Most importantly, he allowed the team to send Nick Young back to the bench. Young is a selfish gunner who averaged one assist per game in 30 minutes of play last season. That kind of player cannot be fun to play with, and his presence should be removed from the roster. 

The Wizards are also set at center, where Javale McGee made huge strides last season, utilizing his Team USA experience to make him a better all-around player. Crawford and McGee are only 22 and 23 years old respective, and they should be kept for the long haul. 

Andre Blatche, on the other hand, should be traded. He is a premier athlete, has the prototypical build for a power forward, and is a skilled big man. However, he is not engaged game-to-game, is a bad influence on his young teammates, and is not a winner. He can, however, actually play, so the Wizards could get great value for him. Remember, Washington got a heck of a player in Caron Butler for Kwame Brown, who by then had already established himself as a bust. 

David West would be a great fit at power forward.
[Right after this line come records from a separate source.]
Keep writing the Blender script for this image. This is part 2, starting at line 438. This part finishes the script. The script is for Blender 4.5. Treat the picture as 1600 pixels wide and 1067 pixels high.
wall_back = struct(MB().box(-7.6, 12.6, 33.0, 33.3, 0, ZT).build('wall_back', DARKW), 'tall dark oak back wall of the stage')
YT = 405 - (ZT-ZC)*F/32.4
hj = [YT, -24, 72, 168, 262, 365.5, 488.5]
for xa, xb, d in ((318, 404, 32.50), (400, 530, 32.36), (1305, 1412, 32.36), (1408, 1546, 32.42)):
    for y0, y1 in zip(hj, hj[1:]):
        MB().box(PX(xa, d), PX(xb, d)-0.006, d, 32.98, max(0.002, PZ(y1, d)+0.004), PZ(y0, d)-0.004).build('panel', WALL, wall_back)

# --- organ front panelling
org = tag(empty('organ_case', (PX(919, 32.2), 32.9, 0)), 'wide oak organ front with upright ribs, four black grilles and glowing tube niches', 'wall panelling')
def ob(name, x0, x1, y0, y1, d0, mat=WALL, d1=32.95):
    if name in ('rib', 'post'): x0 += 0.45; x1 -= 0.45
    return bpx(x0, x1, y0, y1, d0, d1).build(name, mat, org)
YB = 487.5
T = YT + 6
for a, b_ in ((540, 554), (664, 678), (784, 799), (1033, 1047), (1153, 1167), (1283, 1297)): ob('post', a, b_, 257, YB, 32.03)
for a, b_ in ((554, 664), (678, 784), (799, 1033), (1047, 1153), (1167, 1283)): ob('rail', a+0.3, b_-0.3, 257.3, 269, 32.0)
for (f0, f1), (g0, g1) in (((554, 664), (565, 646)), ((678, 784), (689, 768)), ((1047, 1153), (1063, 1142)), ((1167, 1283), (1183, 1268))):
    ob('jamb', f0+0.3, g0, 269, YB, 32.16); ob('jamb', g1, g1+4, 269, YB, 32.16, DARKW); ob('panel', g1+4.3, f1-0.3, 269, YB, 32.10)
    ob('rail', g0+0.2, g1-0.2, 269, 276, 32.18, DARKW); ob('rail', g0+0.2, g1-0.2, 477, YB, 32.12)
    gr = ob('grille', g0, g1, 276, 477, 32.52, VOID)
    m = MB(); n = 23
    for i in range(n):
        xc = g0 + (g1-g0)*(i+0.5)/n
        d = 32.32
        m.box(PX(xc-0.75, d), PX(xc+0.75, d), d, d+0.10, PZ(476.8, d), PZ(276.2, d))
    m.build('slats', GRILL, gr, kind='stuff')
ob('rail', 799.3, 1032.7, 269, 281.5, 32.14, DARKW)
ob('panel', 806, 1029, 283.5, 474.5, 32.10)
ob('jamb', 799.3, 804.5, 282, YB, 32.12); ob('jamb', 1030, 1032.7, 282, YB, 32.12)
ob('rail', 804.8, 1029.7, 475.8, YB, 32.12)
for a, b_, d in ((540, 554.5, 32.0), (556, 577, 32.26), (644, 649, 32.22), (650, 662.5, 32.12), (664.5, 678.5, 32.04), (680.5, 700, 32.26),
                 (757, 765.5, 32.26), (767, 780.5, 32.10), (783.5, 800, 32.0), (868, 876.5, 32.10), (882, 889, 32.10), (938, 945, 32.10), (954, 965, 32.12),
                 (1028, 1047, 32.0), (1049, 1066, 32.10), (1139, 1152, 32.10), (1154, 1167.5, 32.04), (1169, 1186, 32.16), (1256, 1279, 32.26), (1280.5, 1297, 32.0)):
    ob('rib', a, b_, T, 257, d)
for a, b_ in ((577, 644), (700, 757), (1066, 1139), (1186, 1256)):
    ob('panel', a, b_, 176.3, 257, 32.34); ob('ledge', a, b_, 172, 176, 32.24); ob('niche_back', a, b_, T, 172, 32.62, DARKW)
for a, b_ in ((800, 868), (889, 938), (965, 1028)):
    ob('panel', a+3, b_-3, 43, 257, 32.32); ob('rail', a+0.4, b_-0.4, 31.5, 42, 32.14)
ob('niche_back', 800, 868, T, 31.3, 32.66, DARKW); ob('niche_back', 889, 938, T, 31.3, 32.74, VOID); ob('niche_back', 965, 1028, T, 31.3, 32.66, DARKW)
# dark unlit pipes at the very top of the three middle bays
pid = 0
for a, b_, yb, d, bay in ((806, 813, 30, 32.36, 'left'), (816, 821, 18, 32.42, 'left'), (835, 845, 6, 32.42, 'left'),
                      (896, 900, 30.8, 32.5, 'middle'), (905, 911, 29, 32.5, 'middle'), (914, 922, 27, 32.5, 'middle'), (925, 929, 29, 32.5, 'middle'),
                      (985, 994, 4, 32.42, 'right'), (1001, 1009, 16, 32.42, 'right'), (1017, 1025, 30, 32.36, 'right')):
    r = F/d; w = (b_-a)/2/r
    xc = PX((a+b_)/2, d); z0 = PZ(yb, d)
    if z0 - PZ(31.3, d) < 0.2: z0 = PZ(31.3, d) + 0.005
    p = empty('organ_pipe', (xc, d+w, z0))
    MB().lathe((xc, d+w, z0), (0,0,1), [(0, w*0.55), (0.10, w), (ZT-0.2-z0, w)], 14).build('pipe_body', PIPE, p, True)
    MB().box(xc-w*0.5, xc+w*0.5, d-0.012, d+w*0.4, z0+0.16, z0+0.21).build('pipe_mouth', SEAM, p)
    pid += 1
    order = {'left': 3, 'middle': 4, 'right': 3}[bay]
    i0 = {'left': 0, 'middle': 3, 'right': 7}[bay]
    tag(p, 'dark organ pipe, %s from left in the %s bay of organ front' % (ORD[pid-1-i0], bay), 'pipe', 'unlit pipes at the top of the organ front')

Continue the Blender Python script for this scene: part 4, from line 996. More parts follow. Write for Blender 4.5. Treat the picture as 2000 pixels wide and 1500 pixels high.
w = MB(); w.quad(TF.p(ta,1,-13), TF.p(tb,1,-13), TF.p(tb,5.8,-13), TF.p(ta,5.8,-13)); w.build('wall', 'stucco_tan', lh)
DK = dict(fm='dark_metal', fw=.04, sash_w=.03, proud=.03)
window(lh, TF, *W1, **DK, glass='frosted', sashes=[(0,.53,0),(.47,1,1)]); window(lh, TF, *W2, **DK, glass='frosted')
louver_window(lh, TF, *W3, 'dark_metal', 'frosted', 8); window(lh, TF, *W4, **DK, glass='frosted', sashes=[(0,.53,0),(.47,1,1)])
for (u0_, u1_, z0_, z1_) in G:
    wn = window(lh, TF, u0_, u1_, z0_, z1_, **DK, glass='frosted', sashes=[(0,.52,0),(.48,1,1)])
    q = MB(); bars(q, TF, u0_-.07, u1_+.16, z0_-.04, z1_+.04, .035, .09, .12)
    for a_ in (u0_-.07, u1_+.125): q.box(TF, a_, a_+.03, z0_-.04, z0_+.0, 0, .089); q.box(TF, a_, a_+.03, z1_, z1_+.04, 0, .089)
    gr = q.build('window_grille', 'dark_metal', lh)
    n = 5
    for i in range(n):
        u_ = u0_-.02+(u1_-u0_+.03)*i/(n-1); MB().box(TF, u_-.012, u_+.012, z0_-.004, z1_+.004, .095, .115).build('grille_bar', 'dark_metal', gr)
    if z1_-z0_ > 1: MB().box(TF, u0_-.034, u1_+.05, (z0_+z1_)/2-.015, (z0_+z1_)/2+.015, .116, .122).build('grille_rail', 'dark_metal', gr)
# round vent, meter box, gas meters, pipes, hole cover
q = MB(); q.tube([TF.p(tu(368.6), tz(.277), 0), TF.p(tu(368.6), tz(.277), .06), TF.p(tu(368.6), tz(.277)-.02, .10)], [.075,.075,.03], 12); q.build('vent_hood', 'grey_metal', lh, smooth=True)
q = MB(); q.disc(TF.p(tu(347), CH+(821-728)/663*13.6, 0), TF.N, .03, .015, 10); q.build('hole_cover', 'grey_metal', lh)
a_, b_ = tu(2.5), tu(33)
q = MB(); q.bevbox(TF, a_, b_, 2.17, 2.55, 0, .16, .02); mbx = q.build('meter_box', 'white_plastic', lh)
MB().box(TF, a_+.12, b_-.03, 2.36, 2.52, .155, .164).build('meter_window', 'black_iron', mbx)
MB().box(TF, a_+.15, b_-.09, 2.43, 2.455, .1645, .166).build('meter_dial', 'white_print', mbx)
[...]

However, he is coming of an ACL tear and should only be acquired if he can be signed at a bargain price. Now that they have finally gotten rid of Gilbert Arenas' contract, Washington should be able to fill the roster with veteran winners to play around their young point guard. 

It won't be easy to turn the franchise around. With the right moves, and a little bit of luck, it can be done. Now is the time to do it.